WRITTEN INSTRUCTION -> Write out the material below again, unchanged.

GIVEN DATA ->
*****

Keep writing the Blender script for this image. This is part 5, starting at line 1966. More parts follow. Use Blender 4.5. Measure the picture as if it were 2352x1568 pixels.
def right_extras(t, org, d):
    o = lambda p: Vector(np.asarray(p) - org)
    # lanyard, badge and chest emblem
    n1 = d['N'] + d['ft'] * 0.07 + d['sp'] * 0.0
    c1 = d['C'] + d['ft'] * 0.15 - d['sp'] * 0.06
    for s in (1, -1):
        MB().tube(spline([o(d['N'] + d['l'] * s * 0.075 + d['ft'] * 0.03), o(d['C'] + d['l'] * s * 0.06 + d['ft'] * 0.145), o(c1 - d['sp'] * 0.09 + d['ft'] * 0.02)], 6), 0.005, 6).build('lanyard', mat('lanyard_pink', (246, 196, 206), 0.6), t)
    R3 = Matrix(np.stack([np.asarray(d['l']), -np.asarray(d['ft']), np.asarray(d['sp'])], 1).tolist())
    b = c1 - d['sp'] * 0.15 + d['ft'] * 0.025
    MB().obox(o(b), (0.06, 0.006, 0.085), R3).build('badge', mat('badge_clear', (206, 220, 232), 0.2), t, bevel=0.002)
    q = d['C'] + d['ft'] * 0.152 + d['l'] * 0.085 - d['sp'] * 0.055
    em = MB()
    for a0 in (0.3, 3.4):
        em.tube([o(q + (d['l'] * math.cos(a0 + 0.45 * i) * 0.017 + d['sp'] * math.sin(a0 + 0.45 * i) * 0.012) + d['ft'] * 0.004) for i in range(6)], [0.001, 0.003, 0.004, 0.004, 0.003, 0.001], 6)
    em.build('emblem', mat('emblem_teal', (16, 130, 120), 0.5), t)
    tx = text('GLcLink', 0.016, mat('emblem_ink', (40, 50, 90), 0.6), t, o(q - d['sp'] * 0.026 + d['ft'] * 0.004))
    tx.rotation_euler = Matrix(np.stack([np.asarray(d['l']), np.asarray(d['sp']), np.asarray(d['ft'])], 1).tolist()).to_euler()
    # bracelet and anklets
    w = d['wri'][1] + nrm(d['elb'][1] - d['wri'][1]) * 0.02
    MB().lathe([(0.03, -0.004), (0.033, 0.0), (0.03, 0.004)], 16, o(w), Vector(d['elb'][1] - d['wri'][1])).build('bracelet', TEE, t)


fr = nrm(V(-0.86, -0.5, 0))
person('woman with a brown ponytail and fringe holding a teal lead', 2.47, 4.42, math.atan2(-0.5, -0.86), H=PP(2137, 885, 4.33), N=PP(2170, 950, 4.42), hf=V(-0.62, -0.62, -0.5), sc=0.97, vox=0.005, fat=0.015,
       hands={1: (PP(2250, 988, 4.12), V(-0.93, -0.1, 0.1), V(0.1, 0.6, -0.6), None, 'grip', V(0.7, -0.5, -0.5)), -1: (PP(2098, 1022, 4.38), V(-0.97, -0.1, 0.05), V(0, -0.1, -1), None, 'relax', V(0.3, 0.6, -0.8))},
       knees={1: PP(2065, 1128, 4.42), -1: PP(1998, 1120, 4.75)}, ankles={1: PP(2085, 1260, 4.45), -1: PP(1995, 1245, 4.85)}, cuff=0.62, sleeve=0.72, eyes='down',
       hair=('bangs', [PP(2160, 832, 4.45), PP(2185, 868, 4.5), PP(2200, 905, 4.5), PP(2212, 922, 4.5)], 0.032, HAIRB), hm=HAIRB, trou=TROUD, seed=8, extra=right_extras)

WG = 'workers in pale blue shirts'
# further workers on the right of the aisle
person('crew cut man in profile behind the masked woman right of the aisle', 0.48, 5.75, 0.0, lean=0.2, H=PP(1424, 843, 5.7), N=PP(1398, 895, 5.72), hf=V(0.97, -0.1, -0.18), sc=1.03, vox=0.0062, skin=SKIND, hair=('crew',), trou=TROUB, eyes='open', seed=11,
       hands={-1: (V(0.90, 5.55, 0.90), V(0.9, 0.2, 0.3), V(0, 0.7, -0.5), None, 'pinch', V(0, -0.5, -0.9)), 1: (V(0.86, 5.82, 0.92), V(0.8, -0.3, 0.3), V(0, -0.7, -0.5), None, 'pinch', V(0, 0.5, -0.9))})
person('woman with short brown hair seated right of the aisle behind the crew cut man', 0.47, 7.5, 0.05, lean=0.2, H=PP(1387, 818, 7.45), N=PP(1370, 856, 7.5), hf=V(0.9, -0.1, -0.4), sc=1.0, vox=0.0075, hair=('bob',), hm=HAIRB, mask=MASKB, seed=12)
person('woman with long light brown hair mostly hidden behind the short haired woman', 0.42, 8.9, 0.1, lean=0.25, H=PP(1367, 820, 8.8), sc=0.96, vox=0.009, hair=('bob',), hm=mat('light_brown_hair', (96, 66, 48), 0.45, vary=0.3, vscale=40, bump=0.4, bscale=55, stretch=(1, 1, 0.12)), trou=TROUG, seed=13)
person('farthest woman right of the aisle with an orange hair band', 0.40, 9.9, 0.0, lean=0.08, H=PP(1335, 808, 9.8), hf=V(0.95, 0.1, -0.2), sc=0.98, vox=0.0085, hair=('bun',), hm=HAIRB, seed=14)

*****

EXERCISE RESULT ->
Keep writing the Blender script for this image. This is part 5, starting at line 1966. More parts follow. Use Blender 4.5. Measure the picture as if it were 2352x1568 pixels.
def right_extras(t, org, d):
    o = lambda p: Vector(np.asarray(p) - org)
    # lanyard, badge and chest emblem
    n1 = d['N'] + d['ft'] * 0.07 + d['sp'] * 0.0
    c1 = d['C'] + d['ft'] * 0.15 - d['sp'] * 0.06
    for s in (1, -1):
        MB().tube(spline([o(d['N'] + d['l'] * s * 0.075 + d['ft'] * 0.03), o(d['C'] + d['l'] * s * 0.06 + d['ft'] * 0.145), o(c1 - d['sp'] * 0.09 + d['ft'] * 0.02)], 6), 0.005, 6).build('lanyard', mat('lanyard_pink', (246, 196, 206), 0.6), t)
    R3 = Matrix(np.stack([np.asarray(d['l']), -np.asarray(d['ft']), np.asarray(d['sp'])], 1).tolist())
    b = c1 - d['sp'] * 0.15 + d['ft'] * 0.025
    MB().obox(o(b), (0.06, 0.006, 0.085), R3).build('badge', mat('badge_clear', (206, 220, 232), 0.2), t, bevel=0.002)
    q = d['C'] + d['ft'] * 0.152 + d['l'] * 0.085 - d['sp'] * 0.055
    em = MB()
    for a0 in (0.3, 3.4):
        em.tube([o(q + (d['l'] * math.cos(a0 + 0.45 * i) * 0.017 + d['sp'] * math.sin(a0 + 0.45 * i) * 0.012) + d['ft'] * 0.004) for i in range(6)], [0.001, 0.003, 0.004, 0.004, 0.003, 0.001], 6)
    em.build('emblem', mat('emblem_teal', (16, 130, 120), 0.5), t)
    tx = text('GLcLink', 0.016, mat('emblem_ink', (40, 50, 90), 0.6), t, o(q - d['sp'] * 0.026 + d['ft'] * 0.004))
    tx.rotation_euler = Matrix(np.stack([np.asarray(d['l']), np.asarray(d['sp']), np.asarray(d['ft'])], 1).tolist()).to_euler()
    # bracelet and anklets
    w = d['wri'][1] + nrm(d['elb'][1] - d['wri'][1]) * 0.02
    MB().lathe([(0.03, -0.004), (0.033, 0.0), (0.03, 0.004)], 16, o(w), Vector(d['elb'][1] - d['wri'][1])).build('bracelet', TEE, t)


fr = nrm(V(-0.86, -0.5, 0))
person('woman with a brown ponytail and fringe holding a teal lead', 2.47, 4.42, math.atan2(-0.5, -0.86), H=PP(2137, 885, 4.33), N=PP(2170, 950, 4.42), hf=V(-0.62, -0.62, -0.5), sc=0.97, vox=0.005, fat=0.015,
       hands={1: (PP(2250, 988, 4.12), V(-0.93, -0.1, 0.1), V(0.1, 0.6, -0.6), None, 'grip', V(0.7, -0.5, -0.5)), -1: (PP(2098, 1022, 4.38), V(-0.97, -0.1, 0.05), V(0, -0.1, -1), None, 'relax', V(0.3, 0.6, -0.8))},
       knees={1: PP(2065, 1128, 4.42), -1: PP(1998, 1120, 4.75)}, ankles={1: PP(2085, 1260, 4.45), -1: PP(1995, 1245, 4.85)}, cuff=0.62, sleeve=0.72, eyes='down',
       hair=('bangs', [PP(2160, 832, 4.45), PP(2185, 868, 4.5), PP(2200, 905, 4.5), PP(2212, 922, 4.5)], 0.032, HAIRB), hm=HAIRB, trou=TROUD, seed=8, extra=right_extras)

WG = 'workers in pale blue shirts'
# further workers on the right of the aisle
person('crew cut man in profile behind the masked woman right of the aisle', 0.48, 5.75, 0.0, lean=0.2, H=PP(1424, 843, 5.7), N=PP(1398, 895, 5.72), hf=V(0.97, -0.1, -0.18), sc=1.03, vox=0.0062, skin=SKIND, hair=('crew',), trou=TROUB, eyes='open', seed=11,
       hands={-1: (V(0.90, 5.55, 0.90), V(0.9, 0.2, 0.3), V(0, 0.7, -0.5), None, 'pinch', V(0, -0.5, -0.9)), 1: (V(0.86, 5.82, 0.92), V(0.8, -0.3, 0.3), V(0, -0.7, -0.5), None, 'pinch', V(0, 0.5, -0.9))})
person('woman with short brown hair seated right of the aisle behind the crew cut man', 0.47, 7.5, 0.05, lean=0.2, H=PP(1387, 818, 7.45), N=PP(1370, 856, 7.5), hf=V(0.9, -0.1, -0.4), sc=1.0, vox=0.0075, hair=('bob',), hm=HAIRB, mask=MASKB, seed=12)
person('woman with long light brown hair mostly hidden behind the short haired woman', 0.42, 8.9, 0.1, lean=0.25, H=PP(1367, 820, 8.8), sc=0.96, vox=0.009, hair=('bob',), hm=mat('light_brown_hair', (96, 66, 48), 0.45, vary=0.3, vscale=40, bump=0.4, bscale=55, stretch=(1, 1, 0.12)), trou=TROUG, seed=13)
person('farthest woman right of the aisle with an orange hair band', 0.40, 9.9, 0.0, lean=0.08, H=PP(1335, 808, 9.8), hf=V(0.95, 0.1, -0.2), sc=0.98, vox=0.0085, hair=('bun',), hm=HAIRB, seed=14)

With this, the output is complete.